Which lines hold the word "scene"? Copy each of them.
* begin *
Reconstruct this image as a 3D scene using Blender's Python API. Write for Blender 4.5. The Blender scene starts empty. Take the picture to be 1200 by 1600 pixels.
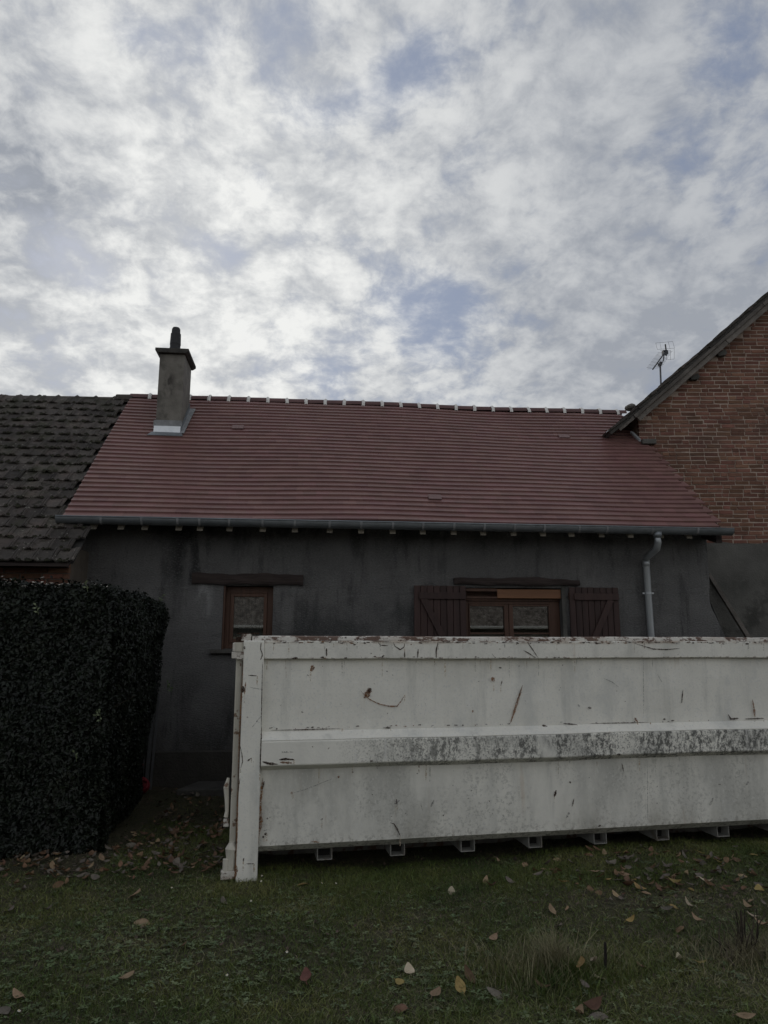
import bpy, bmesh, math, random
import numpy as np
from math import sin, cos, tan, radians, pi, exp, sqrt, atan2
from mathutils import Vector, Matrix
random.seed(7); rng = np.random.default_rng(7)
sc = bpy.context.scene
COL = sc.collection

# ------------------------------------------------------------------ camera
EYE = 1.6; FPX = 1110.0; YAW = radians(5.8); PITCH = radians(10.7)
cd = bpy.data.cameras.new('camera'); cam = bpy.data.objects.new('camera', cd); COL.objects.link(cam)
cam.location = (0, 0, EYE); cam.rotation_euler = (pi/2 + PITCH, 0, -YAW)
cd.sensor_fit = 'VERTICAL'; cd.sensor_height = 36.0; cd.lens = FPX/1600*36.0
cd.clip_start = 0.05; cd.clip_end = 2000
sc.camera = cam
_F = np.array([sin(YAW)*cos(PITCH), cos(YAW)*cos(PITCH), sin(PITCH)]); _R = np.array([cos(YAW), -sin(YAW), 0.0]); _U = np.cross(_R, _F)
_C = np.array([0, 0, EYE])
def ray(x, y): return _F*FPX + _R*(x-600) - _U*(y-800)          # surveying helpers: photo measurements -> places
def aty(x, y, Y): d = ray(x, y); return _C + d*(Y/d[1])
def atz(x, y, Z): d = ray(x, y); return _C + d*((Z-EYE)/d[2])
def proj(p): d = np.array(p)-_C; w = d@_F; return 600+FPX*(d@_R)/w, 800-FPX*(d@_U)/w, w
def unit(v): return v/np.linalg.norm(v)

# ------------------------------------------------------------------ sky, sun, exposure
sc.view_settings.view_transform = 'Standard'; sc.view_settings.look = 'None'
sc.view_settings.exposure = 0.15; sc.view_settings.gamma = 1.0; sc.view_settings.use_curve_mapping = False
SUN = unit(ray(170, 330)); SUN_EL = math.asin(SUN[2]); SUN_AZ = atan2(SUN[0], SUN[1])

class NT:
    """tiny node-graph writer"""
    def __init__(s, tree): s.t = tree; s.n = tree.nodes; s.l = tree.links
    def new(s, typ, ins=None, **kw):
        n = s.n.new(typ)
        for k, v in kw.items(): setattr(n, k, v)
        for k, v in (ins or {}).items(): s.set(n.inputs[k], v)
        return n
    def set(s, sock, v):
        if isinstance(v, bpy.types.NodeSocket): s.l.new(v, sock)
        elif isinstance(v, (tuple, list)) and len(v) == 3 and sock.type == 'RGBA': sock.default_value = (*v, 1)
        else: sock.default_value = v
    def m(s, op, a, b=0.0, c=None, clamp=False):
        n = s.n.new('ShaderNodeMath'); n.operation = op; n.use_clamp = clamp
        s.set(n.inputs[0], a); s.set(n.inputs[1], b)
        if c is not None: s.set(n.inputs[2], c)
        return n.outputs[0]
    def v(s, op, a, b=None, scale=None):
        n = s.n.new('ShaderNodeVectorMath'); n.operation = op
        s.set(n.inputs[0], a)
        if b is not None: s.set(n.inputs[1], b)
        if scale is not None: s.set(n.inputs['Scale'], scale)
        return n.outputs['Value'] if op in ('DOT_PRODUCT', 'LENGTH') else n.outputs[0]
    def noise(s, vec, scale, detail=5, rough=.55, dist=0.0, out=0):
        return s.new('ShaderNodeTexNoise', {'Vector': vec, 'Scale': scale, 'Detail': detail, 'Roughness': rough, 'Distortion': dist}).outputs[out]
    def smooth(s, x, lo, hi, a=0.0, b=1.0):
        return s.new('ShaderNodeMapRange', {0: x, 1: lo, 2: hi, 3: a, 4: b}, interpolation_type='SMOOTHSTEP').outputs[0]
    def mix(s, f, a, b, mode='MIX'):
        n = s.n.new('ShaderNodeMix'); n.data_type = 'RGBA'; n.blend_type = mode; n.clamp_factor = True
        s.set(n.inputs['Factor'], f); s.set(n.inputs['A'], a); s.set(n.inputs['B'], b)
        return n.outputs['Result']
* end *
→ ANSWER IN FULL:
Reconstruct this image as a 3D scene using Blender's Python API. Write for Blender 4.5. The Blender scene starts empty. Take the picture to be 1200 by 1600 pixels.
sc = bpy.context.scene